----- STORED RECORDS

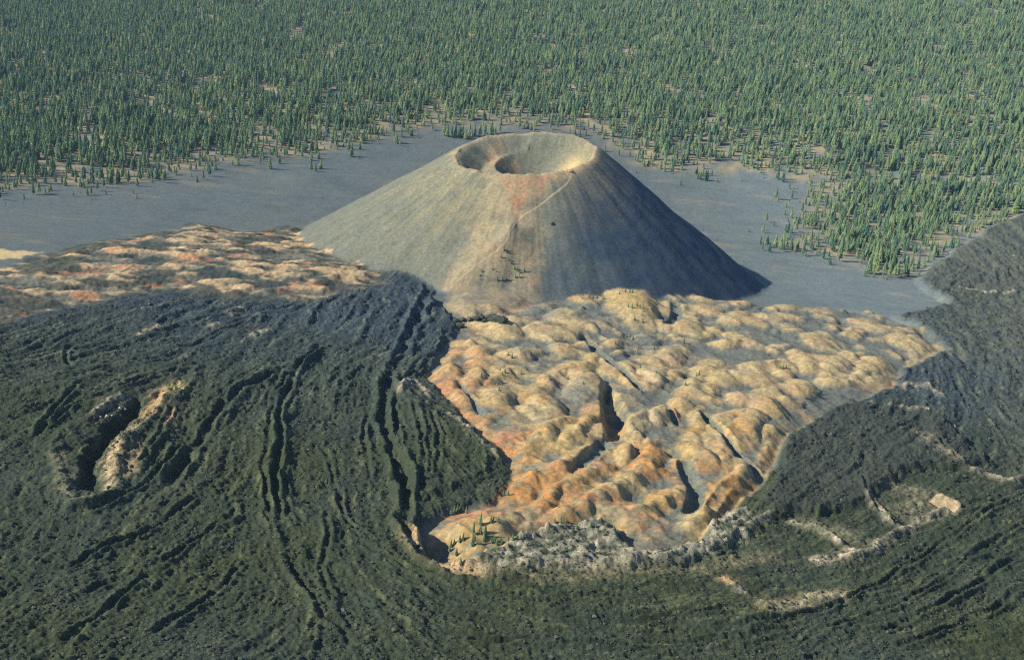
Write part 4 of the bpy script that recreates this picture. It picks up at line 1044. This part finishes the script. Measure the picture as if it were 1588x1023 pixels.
# ------------------------------------------------------------------ rubble on the flows, scrub on the dunes
def scatter(name, P, size, turn, protos, label, cat):
    me = D.meshes.new(name); n = len(P); me.vertices.add(n); me.vertices.foreach_set('co', P.astype(np.float32).ravel())
    kid = np.random.default_rng(3).integers(0, len(protos), n)
    for nm, a, ty in (('size', size, 'FLOAT'), ('turn', turn, 'FLOAT'), ('kind_id', kid, 'INT')):
        t = me.attributes.new(nm, ty, 'POINT'); t.data.foreach_set('value', a.astype(np.float32 if ty == 'FLOAT' else np.int32))
    o = D.objects.new(name, me); COL.objects.link(o); o['kind'] = 'stuff'; o['label'] = label; o['category'] = cat
    g = D.node_groups.new(name + '_nodes', 'GeometryNodeTree'); N, L = g.nodes, g.links
    g.interface.new_socket('Geometry', in_out='INPUT', socket_type='NodeSocketGeometry'); g.interface.new_socket('Geometry', in_out='OUTPUT', socket_type='NodeSocketGeometry')
    gi = N.new('NodeGroupInput'); go = N.new('NodeGroupOutput'); jn = N.new('GeometryNodeJoinGeometry')
    mp = N.new('GeometryNodeMeshToPoints'); L.new(gi.outputs[0], mp.inputs[0])
    def attr(nm, ty):
        a = N.new('GeometryNodeInputNamedAttribute'); a.data_type = ty; a.inputs[0].default_value = nm; return a.outputs[0]
    hh, tr, kd = attr('size', 'FLOAT'), attr('turn', 'FLOAT'), attr('kind_id', 'INT')
    rv = N.new('ShaderNodeCombineXYZ'); L.new(tr, rv.inputs[2])
    for k, (ob, unit) in enumerate(protos):
        cp = N.new('FunctionNodeCompare'); cp.data_type = 'INT'; cp.operation = 'EQUAL'
        ia = [q_ for q_ in cp.inputs if q_.type == 'INT']; L.new(kd, ia[0]); ia[1].default_value = k
        oi = N.new('GeometryNodeObjectInfo'); oi.transform_space = 'ORIGINAL'; oi.inputs[0].default_value = ob; oi.inputs['As Instance'].default_value = True
        mu = N.new('ShaderNodeMath'); mu.operation = 'MULTIPLY'; mu.inputs[1].default_value = 1.0 / unit; L.new(hh, mu.inputs[0])
        ip = N.new('GeometryNodeInstanceOnPoints'); L.new(mp.outputs[0], ip.inputs['Points']); L.new(cp.outputs[0], ip.inputs['Selection'])
        L.new(oi.outputs['Geometry'], ip.inputs['Instance']); L.new(rv.outputs[0], ip.inputs['Rotation']); L.new(mu.outputs[0], ip.inputs['Scale'])
        L.new(ip.outputs[0], jn.inputs[0])
    L.new(jn.outputs[0], go.inputs[0]); md = o.modifiers.new('scatter', 'NODES'); md.node_group = g

def build_ash_scrub():
    r = np.random.default_rng(43); n = 5000
    x = r.uniform(-1000, 1000, n); y = r.uniform(1700, 2700, n)
    f, lava, dune, paint = zones(x, y); k = (f < 0) & (lava < -5) & (dune < 0) & (paint < 0) & (np.hypot(x - CX, y - CY) > 420)
    k &= r.random(n) < np.clip(0.12 + 0.5 * np.exp(f / 60.0) + 0.5 * noise(x, y, 80, 304), 0, 1)
    x, y = x[k], y[k]; n = len(x); ob = next(o for o in COL.objects if o.name.startswith('crown') and o.data == KINDS[4][0])
    scatter('sagebrush', np.c_[x, y, height(x, y) - 0.1], r.uniform(0.8, 3.2, n), r.uniform(0, 6.28, n), [(ob, 1.0)], 'sparse low brush dotted over the grey ash plain', 'brush')
def build_rubble():
    r = np.random.default_rng(41); n = 150000
    y = 1 / r.uniform(1 / 2050.0, 1 / 640.0, n); x = r.uniform(-1, 1, n) * (0.43 * y + 200)
    f, lava, dune, paint = zones(x, y)
    keep = (lava > 4) & (fan_sd(x, y) < 0) & (paint < 0) & (np.hypot(x - CX, y - CY) > 395); dens = 0.40 + 0.6 * noise(x, y, 50, 301) + 0.3 * noise(x, y, 14, 302)
    keep &= r.random(n) < dens; x, y = x[keep], y[keep]; n = len(x)
    z = height(x, y); size = (0.45 + 0.9 * r.random(n) ** 3 + 1.4 * (r.random(n) < 0.025)) * (0.75 + 0.35 * sstep(800, 1300, y))
    pr = [(o, 5.0) for o in COL.objects if o.name.startswith('lava_block')][:4]
    scatter('lava_rubble', np.c_[x, y, z + size * 0.1], size, r.uniform(0, 6.28, n), pr, 'loose dark rubble covering the lava flows', 'rubble')
    n = 2600; y = 1 / r.uniform(1 / 1750.0, 1 / 900.0, n); x = r.uniform(-0.2, 0.45, n) * y
    f, lava, dune, paint = zones(x, y); keep = (dune > 5) & (r.random(n) < 0.35 + 0.8 * noise(x, y, 60, 303)); x, y = x[keep], y[keep]; n = len(x)
    z = height(x, y); ob = next(o for o in COL.objects if o.name.startswith('crown') and o.data == KINDS[6][0] or o.name == 'crown.004')
    scatter('scrub', np.c_[x, y, z - 0.1], r.uniform(0.8, 2.2, n), r.uniform(0, 6.28, n), [(ob, 1.0)], 'tiny dark scrub dotted over the painted dunes', 'scrub')
build_rubble()
build_ash_scrub()

# ------------------------------------------------------------------ summer haze
def build_haze():
    lo = np.array([1e9] * 3); hi = -lo
    for o in COL.objects:
        if o.get('kind') == 'structure':
            a = np.empty(len(o.data.vertices) * 3, np.float32); o.data.vertices.foreach_get('co', a); a = a.reshape(-1, 3)
            lo = np.minimum(lo, a.min(0)); hi = np.maximum(hi, a.max(0))
    lo -= np.array([40, 40, 1.5]); hi += np.array([40, 40, 60]); hi[2] = max(hi[2], CAM_H + 30)
    V = [(x, y, z) for z in (lo[2], hi[2]) for y in (lo[1], hi[1]) for x in (lo[0], hi[0])]
    F = [(0, 2, 3, 1), (4, 5, 7, 6), (0, 1, 5, 4), (1, 3, 7, 5), (3, 2, 6, 7), (2, 0, 4, 6)]
    m_ = D.materials.new('haze'); m_.use_nodes = True; n = m_.node_tree; n.nodes.clear()
    o_ = n.nodes.new('ShaderNodeOutputMaterial'); v = n.nodes.new('ShaderNodeVolumePrincipled')
    v.inputs['Color'].default_value = (0.50, 0.72, 1.0, 1); v.inputs['Density'].default_value = HAZE; v.inputs['Anisotropy'].default_value = 0.2
    n.links.new(v.outputs[0], o_.inputs['Volume'])
    h = mesh_obj('haze', V, F, m_); h['kind'] = 'stuff'
    print('haze', lo, hi)
build_haze()
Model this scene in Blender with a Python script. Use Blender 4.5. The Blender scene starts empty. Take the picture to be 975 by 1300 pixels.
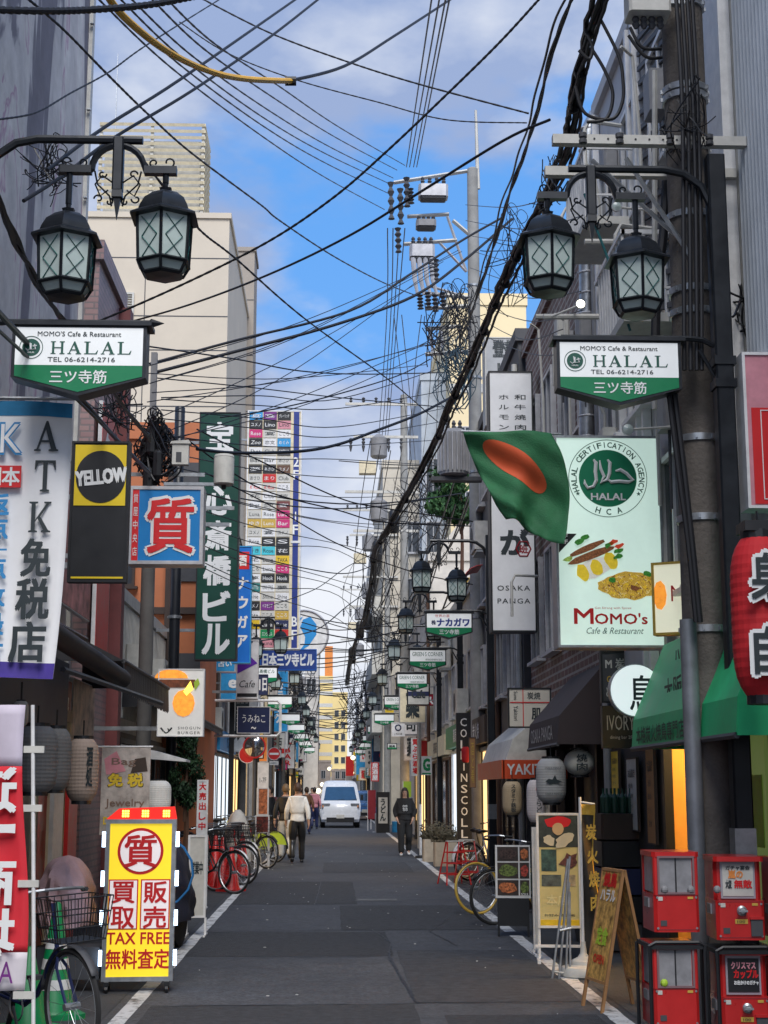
import bpy, bmesh, math, random
from mathutils import Vector, Matrix, Euler
R = math.radians
random.seed(7)
SC = bpy.context.scene
COL = SC.collection
# ---------------------------------------------------------------- camera
FPX = 1900.0
PITCH = math.atan(352/FPX); YAW = -math.atan(64.5/FPX*math.cos(PITCH))
cam = bpy.data.cameras.new('camera'); cam.sensor_fit = 'HORIZONTAL'; cam.sensor_width = 36
cam.lens = 36*FPX/975; cam.clip_end = 3000; cam.clip_start = .1
camo = bpy.data.objects.new('camera', cam); COL.objects.link(camo); SC.camera = camo
camo.location = (0, 0, 1.6); camo.rotation_euler = (math.pi/2+PITCH, 0, YAW)
CR = Euler((math.pi/2+PITCH, 0, YAW)).to_matrix()
def P(px, py, Y):
    d = CR @ Vector(((px-487.5)/FPX, -(py-650)/FPX, -1.0))
    k = Y/d.y
    return Vector((d.x*k, Y, 1.6+d.z*k))
def rect(x0, y0, x1, y1, Y):
    a = P(x0, (y0+y1)/2, Y); b = P(x1, (y0+y1)/2, Y); c = P((x0+x1)/2, y0, Y); d = P((x0+x1)/2, y1, Y)
    return (a.x+b.x)/2, d.z, b.x-a.x, c.z-d.z      # centre x, bottom z, width, height
# ---------------------------------------------------------------- world, sun, exposure
SC.view_settings.view_transform = 'Standard'; SC.view_settings.look = 'None'
SC.view_settings.gamma = 1; SC.view_settings.exposure = 1.0
SUN_EL, SUN_AZ = R(50), R(176)
W = bpy.data.worlds.new('World'); SC.world = W; W.use_nodes = True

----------

▶ EXERCISE TASK
Take the line containing "Model this scene" and all lines after it to the end of the data above, and reproduce them exactly, leaving out pictures. Nothing else belongs in the copy.

▶ ANSWER
Model this scene in Blender with a Python script. Use Blender 4.5. The Blender scene starts empty. Take the picture to be 975 by 1300 pixels.
import bpy, bmesh, math, random
from mathutils import Vector, Matrix, Euler
R = math.radians
random.seed(7)
SC = bpy.context.scene
COL = SC.collection
# ---------------------------------------------------------------- camera
FPX = 1900.0
PITCH = math.atan(352/FPX); YAW = -math.atan(64.5/FPX*math.cos(PITCH))
cam = bpy.data.cameras.new('camera'); cam.sensor_fit = 'HORIZONTAL'; cam.sensor_width = 36
cam.lens = 36*FPX/975; cam.clip_end = 3000; cam.clip_start = .1
camo = bpy.data.objects.new('camera', cam); COL.objects.link(camo); SC.camera = camo
camo.location = (0, 0, 1.6); camo.rotation_euler = (math.pi/2+PITCH, 0, YAW)
CR = Euler((math.pi/2+PITCH, 0, YAW)).to_matrix()
def P(px, py, Y):
    d = CR @ Vector(((px-487.5)/FPX, -(py-650)/FPX, -1.0))
    k = Y/d.y
    return Vector((d.x*k, Y, 1.6+d.z*k))
def rect(x0, y0, x1, y1, Y):
    a = P(x0, (y0+y1)/2, Y); b = P(x1, (y0+y1)/2, Y); c = P((x0+x1)/2, y0, Y); d = P((x0+x1)/2, y1, Y)
    return (a.x+b.x)/2, d.z, b.x-a.x, c.z-d.z      # centre x, bottom z, width, height
# ---------------------------------------------------------------- world, sun, exposure
SC.view_settings.view_transform = 'Standard'; SC.view_settings.look = 'None'
SC.view_settings.gamma = 1; SC.view_settings.exposure = 1.0
SUN_EL, SUN_AZ = R(50), R(176)
W = bpy.data.worlds.new('World'); SC.world = W; W.use_nodes = True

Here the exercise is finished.